2014-05-12

Will Democratic N.C. House members Duane Hall and Rodney Moore, and Republican colleagues Rep. Charles Jeter and Sen. Ronald Rabin be investigated for voter fraud? Democracy North Carolina presented documentation Monday that it says shows all four had duplicate voter registrations in other states - what Republican lawmakers say is an indication of voter fraud.

Moore and Jeter are from Mecklenburg County. Rabin is from Hartnett and Hall is from Wake.

Duplicate registrations were a trigger for a current state investigation. The state board of elections is looking at possible voter fraud involving 765 voters with the same name, date of birth, and last 4 digits of their social security number.
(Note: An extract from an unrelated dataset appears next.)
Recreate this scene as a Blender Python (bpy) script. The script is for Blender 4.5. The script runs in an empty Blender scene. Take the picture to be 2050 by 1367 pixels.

Hall, Moore, Jeter and Rabin all have active voter registrations with the same first and last name and the same date of birth in other states, Democracy NC officials said. ABC news affiliate WTVD in Raleigh reported that the group said it is using the examples to make the argument that there are thousands of North Carolinians who moved to the state, and simply forgot to cancel their old voter registration or who just happen to share the same name and date of birth as a voter in another state.

Said the group's executive director Bob Hall: "The hysteria about voter fraud is being used to justify restrictions that do not improve the fairness or security of our election system. They just reduce the access to our voting system for people who are occasional voters."

WRAL reported Jeter had a different view. He acknowledged there could be, as in his case, innocent reasons why people showed up as registered in two states. But he said: "The argument from some of my colleagues is there are probably nefariousness reasons as well." He said the situation pointed to problems within the election system.

Jeter said that he had been a registered voter in his home state of South Carolina before moving to North Carolina. The fact that he could be shown as an active voter in both places "is a primary example of why there needs to be voter ID."

Meanwhile over the weekend, U.S. Sen. Rand Paul of Kentucky was quoted in the New York Times as acknowledging the GOP hysteria, as Bob Hall called it, in the push for stricter voter ID laws, saying the Republican Party was alienating and insulting African-Americans. In a Times story headlined, "Paul diverges from his party over voter ID", he quoted as saying: "Everybody's gone completely crazy on this voter ID thing." Paul, who has presidential aspirations, said in the interview Friday. "I think it's wrong for Republicans to go too crazy on this issue, because it's offending people."

It's not just offending people. It's wrong.